Gramsci joga luz, portanto, sobre a importância dos “produtores de conteúdo” possuírem consciência das mensagens que transmitem para o mundo. São elas, afinal, que permitem as mudanças que desejamos que ocorram.
Linguagem é poder
Se todos os homens são intelectuais, sua principal ferramenta é, portanto, a língua. É com ela que ele é capaz de transmitir suas ideias e sentimentos para o mundo. A linguagem não é só essencial para fazer-se entender perante o mundo como, mais importante ainda, é fundamental para que tenhamos capacidade de nos entender.
É por isso que, para Gramsci, um léxico claro e preciso era uma das maiores armas na luta pela hegemonia cultural. Linguista de formação, o filósofo dedicou grande parte das páginas de seus Cadernos do Cárcere para produzir e desenvolver um vocabulário certeiro das áreas da política, economia e filosofia.

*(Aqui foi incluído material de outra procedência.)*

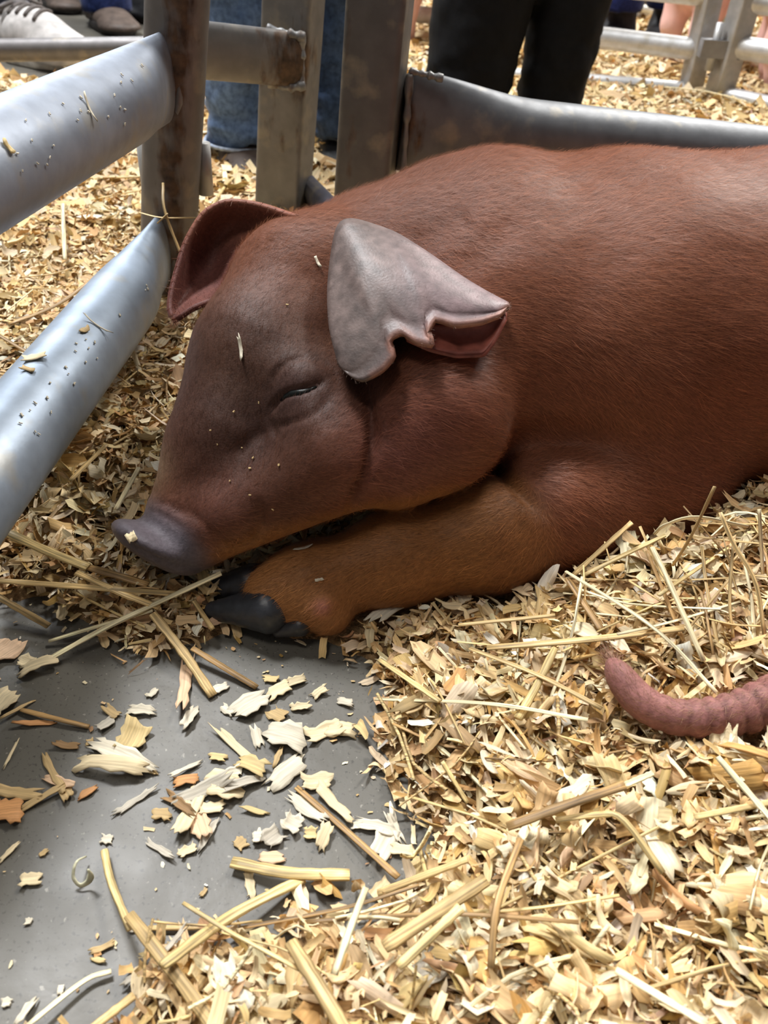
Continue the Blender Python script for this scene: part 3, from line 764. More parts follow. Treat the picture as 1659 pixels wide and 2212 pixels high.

“Uma das preocupações de Gramsci é fazer com a que a linguagem filosófica, política, econômica, seja traduzida para o meio comum e para os diversos ambientes sociais. Para ele, é preciso fazer uma adaptação, fazer uma tradução para que as pessoas que não são especialistas possam se apropriar dos conceitos e das perspectivas teóricas”, explica Marco Aurélio.
Para entender melhor as ideias do autor, Marco Aurélio recomenda a leitura dos livros Gramsci: um estudo sobre seu pensamento político, de Carlos Nelson Coutinho, e Modernidades Alternativas de Giuseppe Vacca. Além dele, o Dicionário Gramsciano compila todos os verbetes já utilizados pelo filósofo.